David Diamond, right, receives audience reaction for Corporations in Our Heads, which comes to the White Valley Community Centre in Lumby  Wednesday, Nov. 20.

David Diamond, right, receives audience reaction for Corporations in Our Heads, which comes to the White Valley Community Centre in Lumby Wednesday, Nov. 20.

Those aren’t just voices inside your head

Corporations in our Heads, staging in Lumby Nov. 20, is a different brand of theatre. There’s no play, script or actors.

The messages from corporations tell us hundreds of times a day, in ways we may not notice anymore: how to relate to each other and to ourselves, what to buy, how to feel, how to perceive and the kind of person to aspire to be.

Theatre for the Living’s production of Corporations in Our Heads, which is currently touring B.C. and stops in Lumby Nov. 20, is about becoming aware of these messages.

“It’s (on) how to change our relationships to them, to live healthier and more sustainable lives with each other, with ourselves, and with the planet,” said David Diamond,   who co-founded Headlines Theatre (now Theatre for Living) in 1981 and has directed more than 500 community-specific projects on issues such as racism, civic engagement, violence, addiction, street youth, intergenerational conflict and homelessness.

Corporations in Our Heads is more than just an investigation, said Diamond.

“We have a desire for Corporations in our Heads to move into transformative action… by making each event relevant, at a grassroots level, to each unique community in which it happens and for the local organizers to use that momentum to move forward on local community issues,” he said.

Evolved from Augusto Boal’s (founder of the Theatre of the Oppressed) technique, Cops in the Head, each event is based on the community’s creation.

“We are touring a process in which the whole evening of theatre emerges from the audience,” said Diamond.

It starts with a short warm-up, where the audience is asked to offer stories out of their own experiences.

“(They can be) stories in which the storyteller had to make a decision, and in that moment, knew that the messages of corporations were affecting their choice in negative or unhealthy way,” said Diamond, who takes on the role of joker/facilitator. “The audience chooses the story that resonates the most and we bring that story to the stage.”

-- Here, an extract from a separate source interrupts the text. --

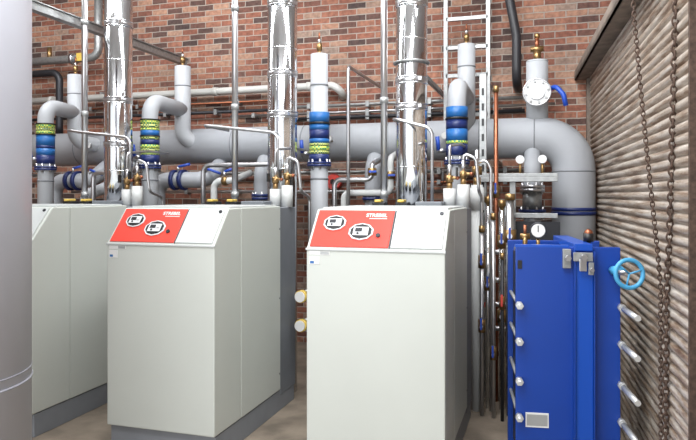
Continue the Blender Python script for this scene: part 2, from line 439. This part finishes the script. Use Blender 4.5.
for x in (-2.82, -1.62):
    b = B('drop_pipe')
    b.tube([(x, 6.3, HZ-.05), (x, 6.12, HZ-.3), (x, 6.12, 0)], .085, INS, R=.1); flange(b, x, 6.12, 1.70, .11); b.done(parent=header)
for x0, x1 in ((-5.35, -4.85), (-4.0, -3.4)):
    b = B('branch_pipe')
    b.tube([(x0, 6.0, 0), (x0, 6.0, 1.88), (x1, 6.0, 1.88), (x1+.05, 6.3, 2.1)], .085, INS, R=.14)
    b.cyl((x0+.2, 6, 1.88), (x0+.24, 6, 1.88), .11, NAVY); b.cyl((x0+.3, 6, 1.88), (x0+.34, 6, 1.88), .11, NAVY)
    lever(b, (x0+.27, 5.98, 1.97), (1, 0, .2)); lever(b, (x1, 5.98, 1.95), (1, -.2, -.3), l=.2)
    b.done(parent=header)
b = B('branch_pipe')
b.tube([(-4.72, 5.75, 0), (-4.72, 5.75, 1.72), (-4.45, 5.75, 1.8), (-4.45, 6.3, 2.1)], .06, INS2, R=.1); b.done(parent=header)
b = B('small_bore_pipes')
b.tube([(-3.3, 5.75, 0), (-3.3, 5.75, 2.02), (-2.45, 5.75, 2.02), (-2.45, 5.75, 0)], .024, STEEL, R=.08, seg=12)
b.tube([(-3.15, 5.7, 0), (-3.15, 5.7, 1.86), (-2.95, 5.7, 1.86), (-2.95, 6.1, 1.95)], .034, STUB, R=.08, seg=14)
b.cyl((-3.05, 5.7, 1.86), (-3.0, 5.7, 1.86), .046, BRASS, 8); lever(b, (-3.03, 5.69, 1.9), (1, 0, .3), l=.1)
b.tube([(-1.86, 5.62, 0), (-1.86, 5.62, 1.86), (-1.5, 5.62, 1.86), (-1.5, 5.62, 2.0), (-1.5, 6.15, 2.1)], .024, STEEL, R=.06, seg=12)
b.tube([(-1.80, 5.72, 0), (-1.80, 5.72, 1.74), (-1.35, 5.72, 1.74), (-1.35, 5.72, 2.06), (-1.35, 6.15, 2.15)], .03, STUB, R=.06, seg=12)
b.tube([(-1.72, 5.6, 0), (-1.72, 5.6, 2.9), (-1.72, 6.96, 2.9)], .017, STEEL, R=.06, seg=12)
b.tube([(-4.5, 5.6, 0), (-4.5, 5.6, 1.95), (-4.1, 5.6, 1.95), (-4.1, 5.9, 2.05)], .024, STEEL, R=.06, seg=12)
for x, y, z in ((-1.5, 5.62, 1.93), (-1.35, 5.72, 1.9), (-4.3, 5.6, 1.95), (-2.45, 5.75, 1.8)):
    b.vc(x, y, z-.035, z+.035, .042, BRASS, 8); b.cyl((x, y-.07, z), (x, y, z), .012, STEEL, 8); b.box(x-.01, x+.06, y-.08, y-.07, z-.01, z+.01, HBLUE, .002)
b.done(parent=header)
b = B('thermometer_pockets')
for x in (-2.05, -.9, -4.9):
    b.cyl((x, 6.12, HZ), (x, 6.03, HZ+.02), .012, BRASS, 8); b.cyl((x, 6.03, HZ+.02), (x, 6.01, HZ+.02), .035, STEEL, 20); b.cyl((x, 6.01, HZ+.02), (x, 6.008, HZ+.02), .03, PAPER, 20)
b.done(parent=header)

# wall services
b = B('horizontal_service_pipe')
b.tube([(-7.3, 6.86, 2.96), (-2.3, 6.86, 2.96), (-2.2, 6.86, 2.9), (-2.2, 6.98, 2.84)], .042, PVC, R=.08)
for x in (-6.6, -5.4, -4.2, -3.0):
    b.vc(x, 6.86, 2.9, 3.01, .01, GALV, 8); b.box(x-.02, x+.02, 6.86, 6.99, 3.0, 3.03, GALV, .002)
    b.cyl((x+.4, 6.86, 2.96), (x+.46, 6.86, 2.96), .05, PVC)
b.done()
for z, x0, x1, r, m in ((2.74, -2.9, -.2, .018, GALV), (2.66, -3.6, .1, .014, STEEL), (2.60, -2.9, -.2, .022, DARK), (2.83, -5.9, -2.9, .014, COPPER), (2.72, -6.9, -3.1, .02, DARK), (1.98, -7.0, .0, .02, GALV), (1.86, -2.1, -.2, .014, COPPER), (1.76, -5.9, -.9, .018, STEEL)):
    b = B('conduit_run'); b.cyl((x0, 6.92, z), (x1, 6.92, z), r, m, 12)
    k = x0+.3
    while k < x1-.1:
        b.box(k-.02, k+.02, 6.9, 6.995, z-r-.012, z+r+.012, GALV, .002); k += .7
    b.done()
b = B('cable_ladder')
for x in (-.99, -.556): b.box(x-.022, x+.022, 6.68, 6.72, 2.4, 4.7, GALV, .003)
for z in (2.55, 2.96, 3.25, 3.55, 3.85, 4.2): b.box(-.99, -.556, 6.68, 6.71, z-.02, z+.02, GALV, .003)
for z in (2.87, 4.0):
    for x in (-.99, -.556): b.box(x-.015, x+.015, 6.7, 7.0, z-.015, z+.015, GALV, .002)
b.done()
b = B('strut_beam')
b.box(-4.32, -4.24, 3.6, 7.0, 3.33, 3.40, GALV, .003); b.box(-4.34, -4.22, 3.6, 7.0, 3.40, 3.41, GALV, 0)
b.box(-4.31, -4.25, 3.7, 3.76, 3.4, 4.7, GALV, .003); b.done()
b = B('sprinkler_pipes')
b.tube([(-7.5, 6.75, 3.45), (-5.35, 6.75, 3.45), (-5.35, 6.75, 4.7)], .05, GALV, R=.12)
b.tube([(-7.5, 6.7, 3.28), (-5.9, 6.7, 3.28), (-5.9, 6.7, 2.6), (-5.9, 6.7, 2.5)], .045, DARK, R=.12)
for x in (-6.7, -5.75):
    b.cyl((x, 6.75, 3.45), (x+.05, 6.75, 3.45), .075, STEEL)
b.box(-5.62, -5.54, 6.67, 6.7, 3.4, 3.5, YEL, .003); b.vc(-6.1, 6.75, 3.45, 3.62, .03, BRASS, 10)
b.done()
b = B('flexible_hose')
b.tube([(-.37, 6.6, 4.7), (-.36, 6.6, 3.8), (-.27, 6.6, 3.3), (-.27, 6.6, 2.84), (-.27, 6.97, 2.84)], .045, RUBBER, R=.15, seg=16); b.done()
b = B('vertical_conduit'); b.vc(-1.75, 6.978, 1.5, 4.7, .013, GALV, 12); b.done()
b = B('vertical_conduit'); b.vc(-3.05, 6.978, 0, 4.7, .013, GALV, 12); b.done()
b = B('alarm_bell'); b.cyl((-2.3, 6.99, 1.87), (-2.3, 6.9, 1.87), .085, RED, 32); b.cyl((-2.3, 6.9, 1.87), (-2.3, 6.88, 1.87), .03, BLACK, 16); b.done()

b = B('circulation_pump')
x = -.07
b.vc(x, 6.3, 2.4, 2.98, .10, INS2, 32); b.torus((x, 6.3, 2.975), (0, 0, 1), .088, .014, INS2, 32)
b.cyl((x, 6.3, 2.66), (x, 6.12, 2.66), .10, STEEL, 32); b.cyl((x, 6.12, 2.66), (x, 6.08, 2.66), .128, LGREY, 40); b.cyl((x, 6.08, 2.66), (x, 6.06, 2.66), .07, STEEL, 24)
b.torus((x, 6.08, 2.66), (0, 1, 0), .12, .008, STEEL)
for i in range(8):
    a = i*math.pi/4+.2; b.cyl((x+.098*math.cos(a), 6.1, 2.66+.098*math.sin(a)), (x+.098*math.cos(a), 6.055, 2.66+.098*math.sin(a)), .010, PLATE, 6)
b.vc(x, 6.3, 2.98, 3.08, .035, BRASS, 12); b.cyl((x-.06, 6.3, 3.1), (x+.06, 6.3, 3.1), .028, BRASS, 12); b.vc(x, 6.3, 3.1, 3.2, .02, COPPER, 12); b.ball((x, 6.3, 3.22), .028, BRASS)
b.tube([(x+.09, 6.2, 2.70), (x+.17, 6.1, 2.70), (x+.23, 6.05, 2.62), (x+.25, 6.05, 2.52)], .022, HBLUE, R=.06, seg=12)
b.done(parent=header)
b = B('drop_pipe')
b.tube([(-.11, 6.3, HZ-.05), (-.11, 6.05, HZ-.3), (-.11, 6.05, 0)], .075, INS, R=.1)
flange(b, -.11, 6.05, 1.78, .11, STEEL); flange(b, -.11, 6.05, 1.56, .12, NAVY); b.vc(-.11, 6.05, 1.58, 1.76, .085, GALV)
b.done(parent=header)

# ------------------------------------------------------------ pipe rack right of boiler 3
b = B('strut_pipe_rack')
b.box(-.535, -.475, 5.55, 5.61, 0, 2.75, GALV, .003)
for i in range(20): b.box(-.515, -.495, 5.545, 5.552, .1+i*.13, .16+i*.13, BLACK, 0)
b.box(-.285, -.235, 5.55, 5.61, 0, 1.9, GALV, .003)
for z in (1.85, 1.55, 1.1, .65): b.box(-.56, .1, 5.5, 5.55, z-.02, z+.02, GALV, .003)
b.box(-.56, .1, 5.5, 5.85, 1.87, 1.9, GALV, .003)
b.box(-.235, .12, 5.545, 5.56, 0, 1.5, DARK, .003)
# small gauges and vents standing on the rack
for x in (-.2, -.02):
    b.vc(x, 5.6, 1.9, 1.99, .012, BRASS, 8); b.cyl((x, 5.58, 2.02), (x, 5.61, 2.02), .035, STEEL, 20); b.cyl((x, 5.577, 2.02), (x, 5.58, 2.02), .03, PAPER, 20)
b.done()
def vpipe(name, x, y, z1, r, m, valves=(), h=HBLUE):
    b = B(name); b.tube([(x, y, 0), (x, y, z1)], r, m, seg=16)
    b.vc(x, y, z1-.02, z1+.03, r*1.35, BRASS, 10)
    for z in valves:
        b.vc(x, y, z-.05, z+.05, r*1.6, BRASS, 8); b.cyl((x, y, z), (x, y-.06, z), r*.7, STEEL, 10)
        b.box(x-.008, x+.008, y-.068, y-.06, z-.02, z+.07, h, .002)
    b.done()
vpipe('copper_pipe', -.39, 5.47, 2.6, .018, COPPER, (1.75,))
vpipe('steel_pipe', -.44, 5.28, 1.68, .022, CHROME, (1.0,))
vpipe('steel_pipe', -.33, 5.28, 1.65, .024, CHROME, (.75, 1.35))
vpipe('steel_pipe', -.26, 5.15, 1.7, .03, STEEL, (1.4,))
vpipe('steel_pipe', -.38, 5.05, 1.55, .016, STEEL, (.5,))
vpipe('steel_pipe', -.31, 5.0, 1.25, .013, DARK, (.9,), RED)
vpipe('steel_pipe', -.47, 5.08, 1.45, .018, STEEL, (1.2, .7))
b = B('lagged_elbow')
b.tube([(-.52, 5.2, 0), (-.52, 5.2, 1.80)], .046, STUB, R=.08)
b.vc(-.52, 5.2, 1.6, 1.78, .056, STUB); b.vc(-.52, 5.2, 1.80, 1.86, .03, BRASS, 12); b.vc(-.52, 5.2, 1.88, 1.95, .042, BRASS, 8); b.vc(-.52, 5.2, 1.85, 2.08, .02, STEEL, 12)
b.tube([(-.52, 5.2, 1.98), (-.44, 5.2, 2.0), (-.41, 5.2, 1.92), (-.41, 5.2, 1.5), (-.41, 5.2, 0)], .013, STEEL, R=.05, seg=10)
b.done()
b = B('control_box')
b.box(-.355, -.245, 5.42, 5.5, 1.5, 1.66, PLATE, .006); b.box(-.34, -.26, 5.415, 5.42, 1.55, 1.61, LGREY, .002)
b.vc(-.30, 5.47, 0, 1.5, .012, GALV, 8); b.done()
b = B('valve_manifold')
for i, z in enumerate((1.25, 1.02, .82, .62)):
    b.cyl((-.53, 5.41, z), (-.2, 5.41, z), .022, STEEL, 12); b.cyl((-.44, 5.41, z), (-.4, 5.41, z), .034, BRASS, 8)
    b.cyl((-.49, 5.41, z), (-.49, 5.35, z), .012, STEEL, 8); b.cyl((-.49, 5.355, z), (-.49, 5.34, z), .026, RED if i == 2 else DARK, 16)
b.vc(-.53, 5.41, 0, 1.3, .03, STUB); b.vc(-.2, 5.41, 0, 1.3, .03, STEEL); b.done()
b = B('capped_branch_pipes')
b.vc(-1.88, 5.25, 0, 1.1, .04, DARK)
for z in (.88, .64):
    b.cyl((-1.90, 5.25, z), (-1.925, 4.97, z), .042, STUB); b.cyl((-1.924, 4.98, z), (-1.929, 4.93, z), .052, YEL); b.cyl((-1.929, 4.935, z), (-1.930, 4.915, z), .044, PAPER)
b.done()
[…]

After agreeing on branding, the joker and audience decide what corporations are present in the space that night.

“Identifying the brand helps us to understand the character as well as the messaging. The chosen moment is then theatricalized on stage,” said Diamond, who freezes the scene in a moment when the “corporate voices” appear to be present in the storyteller (the Protagonist).

The Protagonist is then asked to identify what the loudest voice is saying, and to make a physical shape to represent that message.

“An audience member, who recognizes that message from inside his or her own experience, volunteers to become that shape on stage and develop the shape into a character. That character becomes the voice of a corporation,” said Diamond.

Presented by the Monashee Arts Council, Corporations in our Heads stages at White Valley Community Centre, 2250 Shields Ave., Lumby, Wednesday, Nov. 20 at 7 p.m.

Tickets are $6 for youth and seniors and $8 for adults and can be purchased by phone at 778-473-3029 or at 1961 Vernon St., Lumby.